Case study by New Amsterdam Partners

Establishing a relationship

Researching the relationship between ESG ratings and stock returns, volatility and risk-adjusted returns since the 2008 financial crisis, we found that higher return companies in aggregate had better ESG ratings, but that there was a stronger (negative) correlation between ESG ratings and stock volatility, and this relationship was even stronger when market volatility was higher. The results held after controlling for sectors. The correlation between ESG rating and risk-adjusted return turned significantly positive in recent years, and this positive correlation strengthened further by removing the lowest-rated stocks.

The negative relationship between ESG and volatility was explored in greater depth, given the well-documented low volatility anomaly (outperformance of low volatility stocks). Chi-square frequency tests – used to evaluate whether to reject or fail to reject a statistical hypothesis – showed that stocks rated high on ESG tended to be in the low volatility group, and vice versa, and that the ESG rating had an impact independent of the low volatility effect.

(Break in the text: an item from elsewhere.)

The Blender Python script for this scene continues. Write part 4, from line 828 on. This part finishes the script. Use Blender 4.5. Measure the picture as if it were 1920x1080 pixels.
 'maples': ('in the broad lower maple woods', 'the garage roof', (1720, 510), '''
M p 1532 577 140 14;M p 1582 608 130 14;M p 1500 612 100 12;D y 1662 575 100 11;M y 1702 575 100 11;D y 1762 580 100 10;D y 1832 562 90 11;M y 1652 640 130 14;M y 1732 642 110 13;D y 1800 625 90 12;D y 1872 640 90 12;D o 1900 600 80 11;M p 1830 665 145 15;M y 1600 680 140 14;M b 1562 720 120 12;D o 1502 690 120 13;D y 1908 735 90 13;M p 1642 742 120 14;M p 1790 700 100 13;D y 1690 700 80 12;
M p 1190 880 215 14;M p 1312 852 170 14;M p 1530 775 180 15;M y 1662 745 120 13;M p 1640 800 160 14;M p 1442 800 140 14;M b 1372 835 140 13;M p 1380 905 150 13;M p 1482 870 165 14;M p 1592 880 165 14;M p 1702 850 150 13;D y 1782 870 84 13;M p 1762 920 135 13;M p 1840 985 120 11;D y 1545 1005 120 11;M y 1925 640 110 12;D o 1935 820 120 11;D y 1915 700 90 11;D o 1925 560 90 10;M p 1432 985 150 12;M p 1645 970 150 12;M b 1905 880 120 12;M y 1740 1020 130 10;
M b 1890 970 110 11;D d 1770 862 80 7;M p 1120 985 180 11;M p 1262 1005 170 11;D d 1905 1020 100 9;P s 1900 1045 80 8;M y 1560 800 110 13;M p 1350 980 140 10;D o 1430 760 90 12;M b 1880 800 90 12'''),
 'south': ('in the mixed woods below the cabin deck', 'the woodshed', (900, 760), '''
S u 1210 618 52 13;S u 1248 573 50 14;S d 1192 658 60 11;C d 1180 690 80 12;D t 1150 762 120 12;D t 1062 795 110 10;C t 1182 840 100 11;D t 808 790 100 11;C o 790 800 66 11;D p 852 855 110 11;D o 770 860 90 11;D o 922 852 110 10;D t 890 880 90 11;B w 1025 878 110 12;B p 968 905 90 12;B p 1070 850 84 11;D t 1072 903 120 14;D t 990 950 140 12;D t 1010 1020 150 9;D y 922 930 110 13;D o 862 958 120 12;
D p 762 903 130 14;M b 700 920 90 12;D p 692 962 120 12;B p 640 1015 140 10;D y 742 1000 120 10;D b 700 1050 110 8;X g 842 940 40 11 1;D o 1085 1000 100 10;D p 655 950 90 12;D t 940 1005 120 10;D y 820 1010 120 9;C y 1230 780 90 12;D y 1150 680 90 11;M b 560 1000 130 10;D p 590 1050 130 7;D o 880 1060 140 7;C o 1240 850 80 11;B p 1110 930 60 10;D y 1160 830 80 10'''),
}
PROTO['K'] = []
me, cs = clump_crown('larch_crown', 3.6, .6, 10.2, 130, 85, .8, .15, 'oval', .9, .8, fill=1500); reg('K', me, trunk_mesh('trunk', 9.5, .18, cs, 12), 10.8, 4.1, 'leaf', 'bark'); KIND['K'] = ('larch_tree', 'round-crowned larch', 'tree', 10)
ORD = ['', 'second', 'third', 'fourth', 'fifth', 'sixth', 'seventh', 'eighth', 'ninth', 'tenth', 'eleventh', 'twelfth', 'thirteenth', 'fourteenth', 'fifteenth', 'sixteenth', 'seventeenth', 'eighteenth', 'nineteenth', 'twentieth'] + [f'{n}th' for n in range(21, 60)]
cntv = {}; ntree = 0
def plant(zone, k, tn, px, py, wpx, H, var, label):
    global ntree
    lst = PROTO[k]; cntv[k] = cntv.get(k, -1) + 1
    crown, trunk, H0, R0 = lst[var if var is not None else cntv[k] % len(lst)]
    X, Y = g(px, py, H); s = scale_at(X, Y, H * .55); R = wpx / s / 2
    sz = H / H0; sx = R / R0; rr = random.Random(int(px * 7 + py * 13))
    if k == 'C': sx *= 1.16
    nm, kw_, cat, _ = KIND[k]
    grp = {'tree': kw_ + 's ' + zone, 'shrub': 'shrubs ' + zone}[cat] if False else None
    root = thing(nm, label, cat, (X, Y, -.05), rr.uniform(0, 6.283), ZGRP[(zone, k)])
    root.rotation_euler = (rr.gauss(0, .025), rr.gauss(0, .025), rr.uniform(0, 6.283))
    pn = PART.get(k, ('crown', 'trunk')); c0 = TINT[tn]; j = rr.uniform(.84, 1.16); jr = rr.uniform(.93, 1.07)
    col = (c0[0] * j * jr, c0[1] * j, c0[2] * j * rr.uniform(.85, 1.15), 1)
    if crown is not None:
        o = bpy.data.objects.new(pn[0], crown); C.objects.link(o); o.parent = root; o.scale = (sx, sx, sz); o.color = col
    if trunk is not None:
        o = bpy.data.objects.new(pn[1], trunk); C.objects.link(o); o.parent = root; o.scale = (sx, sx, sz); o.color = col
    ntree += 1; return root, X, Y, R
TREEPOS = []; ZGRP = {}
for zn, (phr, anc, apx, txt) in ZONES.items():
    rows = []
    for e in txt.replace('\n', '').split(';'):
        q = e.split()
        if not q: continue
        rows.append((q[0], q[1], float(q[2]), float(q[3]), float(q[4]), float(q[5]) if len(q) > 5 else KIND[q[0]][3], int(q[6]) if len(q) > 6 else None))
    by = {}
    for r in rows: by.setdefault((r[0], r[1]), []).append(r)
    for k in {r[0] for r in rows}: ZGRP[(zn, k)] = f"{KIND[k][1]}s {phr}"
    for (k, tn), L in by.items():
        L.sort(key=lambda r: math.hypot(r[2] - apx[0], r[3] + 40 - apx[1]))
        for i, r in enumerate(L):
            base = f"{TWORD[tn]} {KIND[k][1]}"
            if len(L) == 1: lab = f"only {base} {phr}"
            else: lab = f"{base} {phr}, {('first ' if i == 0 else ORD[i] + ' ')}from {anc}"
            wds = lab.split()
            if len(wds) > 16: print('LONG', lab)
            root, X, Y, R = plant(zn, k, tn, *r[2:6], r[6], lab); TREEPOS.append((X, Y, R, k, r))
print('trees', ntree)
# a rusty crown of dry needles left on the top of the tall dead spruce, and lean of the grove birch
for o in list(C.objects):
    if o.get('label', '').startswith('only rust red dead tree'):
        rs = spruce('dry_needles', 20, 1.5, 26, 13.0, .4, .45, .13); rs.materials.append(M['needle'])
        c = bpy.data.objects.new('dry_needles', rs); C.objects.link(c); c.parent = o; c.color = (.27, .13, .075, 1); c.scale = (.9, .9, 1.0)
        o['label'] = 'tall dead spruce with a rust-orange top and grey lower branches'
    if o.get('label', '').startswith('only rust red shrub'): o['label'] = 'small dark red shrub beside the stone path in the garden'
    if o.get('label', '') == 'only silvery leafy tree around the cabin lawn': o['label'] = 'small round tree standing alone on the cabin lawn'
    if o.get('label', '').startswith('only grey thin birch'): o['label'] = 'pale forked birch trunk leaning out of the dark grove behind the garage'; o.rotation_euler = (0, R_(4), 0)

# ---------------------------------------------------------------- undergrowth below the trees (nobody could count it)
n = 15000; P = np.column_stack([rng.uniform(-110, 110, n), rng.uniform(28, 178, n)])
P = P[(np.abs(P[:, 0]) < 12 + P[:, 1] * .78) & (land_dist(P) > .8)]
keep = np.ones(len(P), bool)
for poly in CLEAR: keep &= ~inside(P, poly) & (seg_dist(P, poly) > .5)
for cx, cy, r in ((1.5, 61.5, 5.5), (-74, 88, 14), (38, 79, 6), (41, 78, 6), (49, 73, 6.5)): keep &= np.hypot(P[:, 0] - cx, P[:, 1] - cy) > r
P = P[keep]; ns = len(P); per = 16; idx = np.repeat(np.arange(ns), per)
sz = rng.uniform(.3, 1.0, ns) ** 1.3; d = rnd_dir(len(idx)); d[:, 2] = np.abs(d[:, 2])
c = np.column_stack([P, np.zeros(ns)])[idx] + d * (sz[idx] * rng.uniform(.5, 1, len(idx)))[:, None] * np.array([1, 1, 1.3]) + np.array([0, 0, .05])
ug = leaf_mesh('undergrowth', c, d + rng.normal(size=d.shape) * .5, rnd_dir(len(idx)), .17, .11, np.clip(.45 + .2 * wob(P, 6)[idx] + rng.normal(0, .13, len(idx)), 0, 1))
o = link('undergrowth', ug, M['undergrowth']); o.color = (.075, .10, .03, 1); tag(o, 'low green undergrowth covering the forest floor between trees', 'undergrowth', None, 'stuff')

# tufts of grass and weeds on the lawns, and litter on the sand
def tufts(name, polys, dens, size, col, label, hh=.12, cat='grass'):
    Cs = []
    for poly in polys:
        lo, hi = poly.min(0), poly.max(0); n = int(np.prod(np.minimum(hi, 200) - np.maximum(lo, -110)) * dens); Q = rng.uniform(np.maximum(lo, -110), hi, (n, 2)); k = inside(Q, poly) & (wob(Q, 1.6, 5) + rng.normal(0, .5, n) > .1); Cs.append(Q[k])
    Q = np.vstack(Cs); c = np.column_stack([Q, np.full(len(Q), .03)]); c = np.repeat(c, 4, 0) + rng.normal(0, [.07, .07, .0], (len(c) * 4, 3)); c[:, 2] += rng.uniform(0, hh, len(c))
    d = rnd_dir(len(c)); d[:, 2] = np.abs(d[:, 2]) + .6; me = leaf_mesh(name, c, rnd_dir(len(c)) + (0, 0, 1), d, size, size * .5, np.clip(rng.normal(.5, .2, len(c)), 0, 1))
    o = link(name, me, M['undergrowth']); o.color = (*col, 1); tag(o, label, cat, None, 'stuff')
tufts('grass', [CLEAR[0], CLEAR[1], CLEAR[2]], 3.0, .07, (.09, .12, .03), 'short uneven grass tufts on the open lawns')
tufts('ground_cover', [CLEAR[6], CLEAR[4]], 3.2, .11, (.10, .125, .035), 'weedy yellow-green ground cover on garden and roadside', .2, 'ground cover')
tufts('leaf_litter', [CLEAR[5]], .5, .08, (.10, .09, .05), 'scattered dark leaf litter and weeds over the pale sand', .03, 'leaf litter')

Deleting the lower tail of ESG-ranked companies did not harm portfolio returns (including risk-adjusted), tending to improve the probability distribution of returns with a higher average and higher maximum.

Integrating into investment process

We integrate ESG research within the investment team and research reports, which include an ESG section to be completed by each investment analyst.

Our investment process starts by using a proprietary valuation model to compute expected returns for equities. A research universe is created of the highest expected return stocks, which are then analysed using traditional fundamental analysis techniques (market share and competitive analysis; financial analysis and valuation analysis). Within the final stage, ESG research informs the portfolio construction process to adjust the weights of poor ESG-rated stocks to zero for all portfolios.

Investment decision impact

Kroger is a fundamentally attractive-looking supermarket chain, with a PE ratio around the levels of its peer group but a much higher return on equity (ROE), along with a solid balance sheet and a history of consistently beating estimates. Looking past those numbers, however, a number of ESG-related controversies raise concerns, including health and safety issues, supply chain labour standards, and an incident involving faulty reimbursement claims that resulted in a fine. Some of its stores also sell firearms, which is an issue for many investors. When passing through our portfolio construction process, these issues caused the weight of the stock to be reduced to, zero leaving it out of our ESG portfolio.